START
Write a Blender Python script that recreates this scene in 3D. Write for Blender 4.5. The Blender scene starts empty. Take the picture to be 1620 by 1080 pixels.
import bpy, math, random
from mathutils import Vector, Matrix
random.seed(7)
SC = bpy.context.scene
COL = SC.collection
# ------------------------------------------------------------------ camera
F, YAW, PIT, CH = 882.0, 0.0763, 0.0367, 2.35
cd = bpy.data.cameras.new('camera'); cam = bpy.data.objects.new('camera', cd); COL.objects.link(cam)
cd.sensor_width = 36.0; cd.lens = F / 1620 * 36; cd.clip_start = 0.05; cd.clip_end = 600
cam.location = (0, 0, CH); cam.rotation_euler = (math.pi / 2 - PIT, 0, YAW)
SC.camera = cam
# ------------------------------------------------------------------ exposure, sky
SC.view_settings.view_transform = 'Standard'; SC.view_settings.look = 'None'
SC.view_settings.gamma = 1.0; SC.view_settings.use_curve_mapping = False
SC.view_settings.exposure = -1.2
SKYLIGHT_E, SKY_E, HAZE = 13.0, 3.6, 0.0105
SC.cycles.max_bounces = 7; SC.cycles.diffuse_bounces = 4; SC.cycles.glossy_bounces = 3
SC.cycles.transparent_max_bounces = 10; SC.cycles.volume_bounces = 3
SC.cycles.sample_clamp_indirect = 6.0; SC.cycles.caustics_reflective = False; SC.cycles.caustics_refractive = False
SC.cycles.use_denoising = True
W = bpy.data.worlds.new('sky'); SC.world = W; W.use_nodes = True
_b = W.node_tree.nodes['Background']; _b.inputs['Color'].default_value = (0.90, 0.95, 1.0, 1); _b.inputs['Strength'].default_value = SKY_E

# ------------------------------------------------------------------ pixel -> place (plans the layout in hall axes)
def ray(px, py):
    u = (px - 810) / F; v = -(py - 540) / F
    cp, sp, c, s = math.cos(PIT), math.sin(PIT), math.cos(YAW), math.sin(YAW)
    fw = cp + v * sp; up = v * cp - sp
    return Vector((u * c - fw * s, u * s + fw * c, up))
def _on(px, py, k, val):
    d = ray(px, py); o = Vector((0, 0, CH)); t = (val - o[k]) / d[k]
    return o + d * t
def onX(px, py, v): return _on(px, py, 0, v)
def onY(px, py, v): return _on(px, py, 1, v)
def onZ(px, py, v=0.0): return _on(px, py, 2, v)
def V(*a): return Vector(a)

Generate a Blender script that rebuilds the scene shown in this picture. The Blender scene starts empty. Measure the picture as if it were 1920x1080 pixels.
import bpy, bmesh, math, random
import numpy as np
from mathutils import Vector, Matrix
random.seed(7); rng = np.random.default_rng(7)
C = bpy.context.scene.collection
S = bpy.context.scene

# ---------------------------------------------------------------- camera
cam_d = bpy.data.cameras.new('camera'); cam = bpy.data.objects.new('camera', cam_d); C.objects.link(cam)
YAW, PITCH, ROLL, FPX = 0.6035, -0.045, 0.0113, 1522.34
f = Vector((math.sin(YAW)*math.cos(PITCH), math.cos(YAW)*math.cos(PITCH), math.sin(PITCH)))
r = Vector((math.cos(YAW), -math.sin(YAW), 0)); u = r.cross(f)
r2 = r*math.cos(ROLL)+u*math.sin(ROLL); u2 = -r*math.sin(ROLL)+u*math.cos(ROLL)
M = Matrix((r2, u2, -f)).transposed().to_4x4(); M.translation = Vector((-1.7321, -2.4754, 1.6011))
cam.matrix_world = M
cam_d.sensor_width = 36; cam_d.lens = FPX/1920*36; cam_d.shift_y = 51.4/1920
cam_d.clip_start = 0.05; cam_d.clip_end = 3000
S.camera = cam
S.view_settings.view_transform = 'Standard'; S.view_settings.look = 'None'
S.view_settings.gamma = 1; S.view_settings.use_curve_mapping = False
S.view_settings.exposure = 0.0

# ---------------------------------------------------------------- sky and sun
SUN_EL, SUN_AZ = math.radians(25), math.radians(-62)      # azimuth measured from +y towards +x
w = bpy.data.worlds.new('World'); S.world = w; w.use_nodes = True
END
Do this => All lines in the listing above from the line containing "Generate a Blender" to the line containing "S = bpy.context.scene", inclusive, should be retyped exactly; no other lines should appear.

Exercise solution =>
Generate a Blender script that rebuilds the scene shown in this picture. The Blender scene starts empty. Measure the picture as if it were 1920x1080 pixels.
import bpy, bmesh, math, random
import numpy as np
from mathutils import Vector, Matrix
random.seed(7); rng = np.random.default_rng(7)
C = bpy.context.scene.collection
S = bpy.context.scene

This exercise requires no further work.